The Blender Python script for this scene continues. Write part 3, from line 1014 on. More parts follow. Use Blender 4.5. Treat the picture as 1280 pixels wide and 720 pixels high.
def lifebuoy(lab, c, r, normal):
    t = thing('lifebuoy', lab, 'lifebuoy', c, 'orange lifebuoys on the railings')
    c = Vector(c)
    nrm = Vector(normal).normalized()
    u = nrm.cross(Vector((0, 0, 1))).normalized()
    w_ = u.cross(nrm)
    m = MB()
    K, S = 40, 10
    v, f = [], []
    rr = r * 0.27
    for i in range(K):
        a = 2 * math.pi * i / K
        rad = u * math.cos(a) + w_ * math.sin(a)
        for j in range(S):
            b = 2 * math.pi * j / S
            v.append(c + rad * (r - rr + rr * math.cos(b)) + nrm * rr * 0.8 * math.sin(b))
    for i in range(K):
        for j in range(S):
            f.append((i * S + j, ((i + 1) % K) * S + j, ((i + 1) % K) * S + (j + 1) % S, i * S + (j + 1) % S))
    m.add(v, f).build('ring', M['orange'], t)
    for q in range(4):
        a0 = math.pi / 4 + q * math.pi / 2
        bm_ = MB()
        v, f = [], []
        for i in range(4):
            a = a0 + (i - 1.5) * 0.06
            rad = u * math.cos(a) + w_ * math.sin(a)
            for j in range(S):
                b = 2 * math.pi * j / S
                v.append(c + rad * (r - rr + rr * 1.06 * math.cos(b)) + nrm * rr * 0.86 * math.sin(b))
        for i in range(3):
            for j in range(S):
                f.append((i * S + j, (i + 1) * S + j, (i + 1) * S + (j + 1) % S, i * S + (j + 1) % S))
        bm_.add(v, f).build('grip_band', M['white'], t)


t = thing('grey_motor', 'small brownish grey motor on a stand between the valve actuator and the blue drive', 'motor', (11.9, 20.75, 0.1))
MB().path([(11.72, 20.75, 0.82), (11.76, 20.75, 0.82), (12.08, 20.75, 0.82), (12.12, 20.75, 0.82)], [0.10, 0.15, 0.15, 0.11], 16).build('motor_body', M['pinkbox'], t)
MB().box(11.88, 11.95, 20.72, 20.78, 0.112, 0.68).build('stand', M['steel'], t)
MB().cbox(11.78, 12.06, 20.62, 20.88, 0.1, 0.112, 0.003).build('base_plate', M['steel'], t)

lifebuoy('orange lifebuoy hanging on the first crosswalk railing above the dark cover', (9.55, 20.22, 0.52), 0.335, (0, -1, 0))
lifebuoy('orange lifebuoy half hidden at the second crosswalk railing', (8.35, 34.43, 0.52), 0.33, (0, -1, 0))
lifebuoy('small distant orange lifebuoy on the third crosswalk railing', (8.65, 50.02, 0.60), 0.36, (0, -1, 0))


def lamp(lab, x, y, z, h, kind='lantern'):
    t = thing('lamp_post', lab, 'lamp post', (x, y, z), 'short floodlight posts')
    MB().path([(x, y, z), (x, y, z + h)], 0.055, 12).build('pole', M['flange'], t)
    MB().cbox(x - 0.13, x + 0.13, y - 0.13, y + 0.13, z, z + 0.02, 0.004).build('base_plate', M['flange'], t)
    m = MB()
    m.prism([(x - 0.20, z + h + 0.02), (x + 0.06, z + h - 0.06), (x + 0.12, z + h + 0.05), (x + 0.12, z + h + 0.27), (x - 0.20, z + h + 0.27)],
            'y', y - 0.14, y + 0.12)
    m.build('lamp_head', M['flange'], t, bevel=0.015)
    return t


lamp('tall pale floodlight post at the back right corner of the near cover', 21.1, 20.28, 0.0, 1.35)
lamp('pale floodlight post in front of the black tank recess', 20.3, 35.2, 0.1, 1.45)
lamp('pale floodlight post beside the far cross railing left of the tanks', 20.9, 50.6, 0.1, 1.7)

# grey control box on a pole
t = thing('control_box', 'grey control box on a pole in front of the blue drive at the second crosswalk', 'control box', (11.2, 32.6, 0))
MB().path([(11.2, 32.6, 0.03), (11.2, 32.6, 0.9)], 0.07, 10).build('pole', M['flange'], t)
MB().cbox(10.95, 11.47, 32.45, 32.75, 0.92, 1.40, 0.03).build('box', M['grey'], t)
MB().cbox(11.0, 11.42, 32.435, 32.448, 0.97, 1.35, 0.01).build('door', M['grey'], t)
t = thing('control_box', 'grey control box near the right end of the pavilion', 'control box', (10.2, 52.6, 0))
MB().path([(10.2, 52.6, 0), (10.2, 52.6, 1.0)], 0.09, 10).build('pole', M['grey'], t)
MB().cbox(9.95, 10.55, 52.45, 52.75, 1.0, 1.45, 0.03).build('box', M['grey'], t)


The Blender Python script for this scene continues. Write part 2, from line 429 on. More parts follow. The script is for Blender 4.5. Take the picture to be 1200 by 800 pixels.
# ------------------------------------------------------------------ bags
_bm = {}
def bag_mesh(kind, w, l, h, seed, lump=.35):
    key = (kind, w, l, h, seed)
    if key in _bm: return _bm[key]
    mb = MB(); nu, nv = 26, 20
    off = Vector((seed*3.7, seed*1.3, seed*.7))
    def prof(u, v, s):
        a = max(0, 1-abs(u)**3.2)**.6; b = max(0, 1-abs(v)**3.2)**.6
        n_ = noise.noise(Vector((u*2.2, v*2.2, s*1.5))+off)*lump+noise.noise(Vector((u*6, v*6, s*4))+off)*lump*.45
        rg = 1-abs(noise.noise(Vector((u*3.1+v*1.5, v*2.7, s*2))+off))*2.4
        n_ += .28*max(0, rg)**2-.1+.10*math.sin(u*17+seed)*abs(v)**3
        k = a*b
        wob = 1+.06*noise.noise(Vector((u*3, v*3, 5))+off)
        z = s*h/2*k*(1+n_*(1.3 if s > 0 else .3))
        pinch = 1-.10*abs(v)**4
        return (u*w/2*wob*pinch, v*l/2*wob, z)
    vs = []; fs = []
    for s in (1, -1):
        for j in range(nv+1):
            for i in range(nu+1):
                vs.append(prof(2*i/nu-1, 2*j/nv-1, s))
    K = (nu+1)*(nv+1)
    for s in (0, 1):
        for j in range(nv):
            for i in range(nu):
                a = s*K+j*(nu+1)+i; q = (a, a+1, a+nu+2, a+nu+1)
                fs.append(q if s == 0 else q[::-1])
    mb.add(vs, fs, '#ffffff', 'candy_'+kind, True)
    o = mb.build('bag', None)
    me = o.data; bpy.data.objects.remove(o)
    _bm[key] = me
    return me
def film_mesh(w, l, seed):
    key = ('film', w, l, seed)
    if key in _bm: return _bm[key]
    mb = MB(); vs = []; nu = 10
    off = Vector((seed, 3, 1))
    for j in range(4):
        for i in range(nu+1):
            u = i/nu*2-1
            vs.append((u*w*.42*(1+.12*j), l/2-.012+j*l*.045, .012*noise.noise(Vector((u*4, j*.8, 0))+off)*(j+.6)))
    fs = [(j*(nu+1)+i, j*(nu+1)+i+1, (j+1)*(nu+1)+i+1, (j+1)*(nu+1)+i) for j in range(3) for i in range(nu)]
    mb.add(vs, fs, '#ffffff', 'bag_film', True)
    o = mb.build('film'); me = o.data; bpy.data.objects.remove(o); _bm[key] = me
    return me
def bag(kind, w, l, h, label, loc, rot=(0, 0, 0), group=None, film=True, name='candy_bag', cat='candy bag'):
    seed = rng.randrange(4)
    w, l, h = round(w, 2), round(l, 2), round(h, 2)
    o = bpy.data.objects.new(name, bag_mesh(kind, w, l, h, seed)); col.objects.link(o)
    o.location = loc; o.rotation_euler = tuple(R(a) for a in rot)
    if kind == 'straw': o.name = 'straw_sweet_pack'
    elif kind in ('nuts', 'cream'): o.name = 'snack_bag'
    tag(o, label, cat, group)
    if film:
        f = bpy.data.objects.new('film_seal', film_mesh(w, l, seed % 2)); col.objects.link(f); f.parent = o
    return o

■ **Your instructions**
Quote the lines that begin at the line containing "by 800 pixels." and end at the line containing "fs.append(q if s", keeping both of those lines.

■ **Output for this task**
The Blender Python script for this scene continues. Write part 2, from line 429 on. More parts follow. The script is for Blender 4.5. Take the picture to be 1200 by 800 pixels.
# ------------------------------------------------------------------ bags
_bm = {}
def bag_mesh(kind, w, l, h, seed, lump=.35):
    key = (kind, w, l, h, seed)
    if key in _bm: return _bm[key]
    mb = MB(); nu, nv = 26, 20
    off = Vector((seed*3.7, seed*1.3, seed*.7))
    def prof(u, v, s):
        a = max(0, 1-abs(u)**3.2)**.6; b = max(0, 1-abs(v)**3.2)**.6
        n_ = noise.noise(Vector((u*2.2, v*2.2, s*1.5))+off)*lump+noise.noise(Vector((u*6, v*6, s*4))+off)*lump*.45
        rg = 1-abs(noise.noise(Vector((u*3.1+v*1.5, v*2.7, s*2))+off))*2.4
        n_ += .28*max(0, rg)**2-.1+.10*math.sin(u*17+seed)*abs(v)**3
        k = a*b
        wob = 1+.06*noise.noise(Vector((u*3, v*3, 5))+off)
        z = s*h/2*k*(1+n_*(1.3 if s > 0 else .3))
        pinch = 1-.10*abs(v)**4
        return (u*w/2*wob*pinch, v*l/2*wob, z)
    vs = []; fs = []
    for s in (1, -1):
        for j in range(nv+1):
            for i in range(nu+1):
                vs.append(prof(2*i/nu-1, 2*j/nv-1, s))
    K = (nu+1)*(nv+1)
    for s in (0, 1):
        for j in range(nv):
            for i in range(nu):
                a = s*K+j*(nu+1)+i; q = (a, a+1, a+nu+2, a+nu+1)
                fs.append(q if s == 0 else q[::-1])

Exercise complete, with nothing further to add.